GOAN ARTISTS TAKE TO THE INTERNET TO SELL THEIR ARTWORKS
By Frederick Noronha

PANJIM : It's a showcase-in-cyberspace for artists from
the state.  Painters and artists from Goa will be able showcase
and sell their works through the Internet, with an ambitious new
arts site being put up by a German expatriate living in Calangute.

Rudolf Kammermeier (40), a classical pianist who runs an art-
gallery with his Goan wife Yolanda D'Souza says: "I have a
feeling the whole art business is gong to be played on the web in
the future."

He launched goa-art.com recently and already has 14 painters who
have hosted their works on the site. It is meant for both Goan
artists and those who hold exhibitions here.

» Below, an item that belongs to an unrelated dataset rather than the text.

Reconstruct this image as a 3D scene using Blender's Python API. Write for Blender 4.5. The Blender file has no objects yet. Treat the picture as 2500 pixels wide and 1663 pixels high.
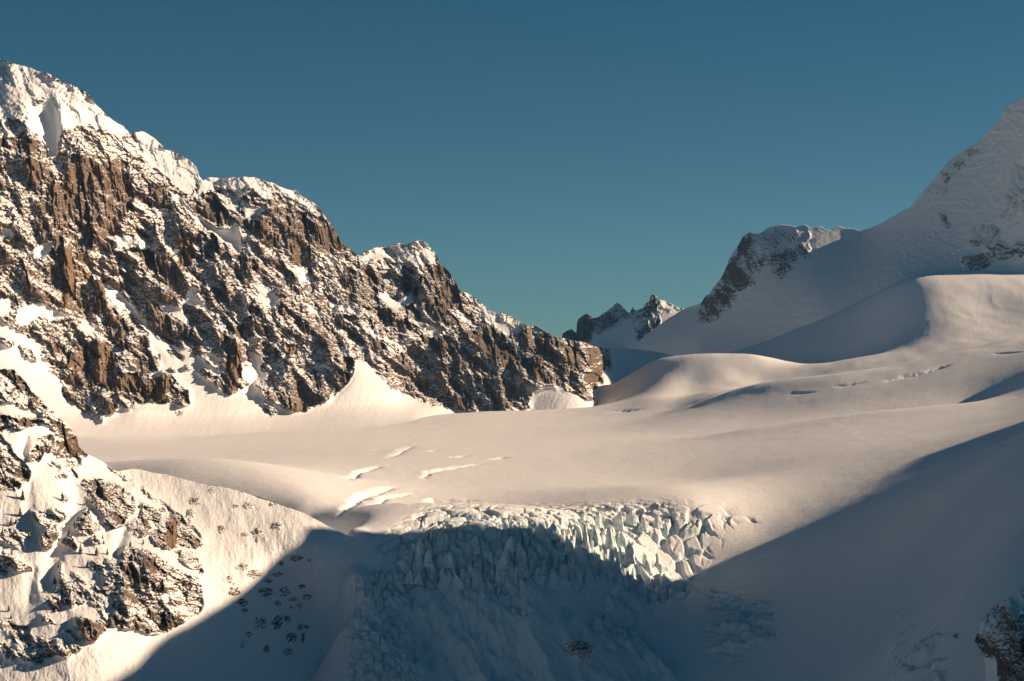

Some of the artists on his site include Kambli, Ted Misquita,
Rajan Fulari, Querozito, Lizzy, Mohan Naik, Sonia Rodrigues and
others. "It is promoted by our gallery, but this is not a web-
site of this gallery," he said. "It is not meant to promote this
gallery."

His own gallery was started in 1997 on the road leading away from
the Calangute church, and has been picking up. In recent months
it hosted exhibitions by artists from Russia, France, the
Netherlands and Canada, even as parts of coastal Goa sees a
tourism-fuelled boom in the arts taking place.

Designed by Conrad Pinto of Panjim, the Internet site is to be an
'online gallery' to sell paintings and promote artists. Visitors
and browsers would be able to choose the art objects they wish,
priced at between US$100 to a steep $9000.

Artists would be charged a percentage of the sales, and the site
also hopes to encourage more writing on the arts, to give a boost
to this field.

"We want to cover whatever happens in the art world in Goa, and
publish opinions and reviews too," says Kammermeier. He regrets
that while there are people who can write on art, if they
criticise an artist it is not published as being seen as "too
harsh".

"Criticism is very essential for art. In Germany we have a lot of
art critics. Criticism is like the nourishment for art. Otherwise
it stagnates. Art without criticism will not grow, ust like a
tree which doesn't grow if it doesn't have the winds blowing
against it," says he.

"Building up art critics is one of the major idea of this site,"
says he.

He says Indian art sites on the Internet -- like artindia.com or
artindia.net -- are doing a good job.

Kammermeier says he "carried the idea in my head for two years".
He wanted to set up a catch-all, general purpose site possibly
called goa.de ('de' is the suffix for sites based in Germany).

"Unluckily or luckily that site was already occupied by someone
promoting Trance," says he. So he instead went up and set up a
niche site aimed at promoting Goan art.

He admits that most of his buyers in Goa too are foreigners, and
this would help since with art objects available for viewing on
the Internet, these would be accessible from anywhere in the globe.

But, he feels, artists in Goa should take advantage of modern
technology to promote and improve their work. "Only one artist I
know has access to e-mail," says he.

Kammermeier, who was a classical pianist and put up many concerts
in Germany besides composing songs for the theatre, was in Goa
for seven years. He comes from the southern German region of
Bavaria, from a town 100 kms away from Munich.

In Europe earlier, he ran an art centre for the performing arts,
with a restaurant. "We also did exhibitions, and so came in
contact with artists for 12 years," says he. One of his early
exhibitions was on computer-art, and sponsored by the German
giant Siemens.

Some time back, his gallery held a competition for students, in
which some 350 school students took part. He is currently trying
to arrange funding to pay for a scholarship, for a local student
to undergo art training.

Asked about his view of local artists, he said: "There seem to be
some exponents who have already crossed the line where art
begins. It's like in music. You practise like mad. And then,
there's a moment where you jump. And the music plays itself."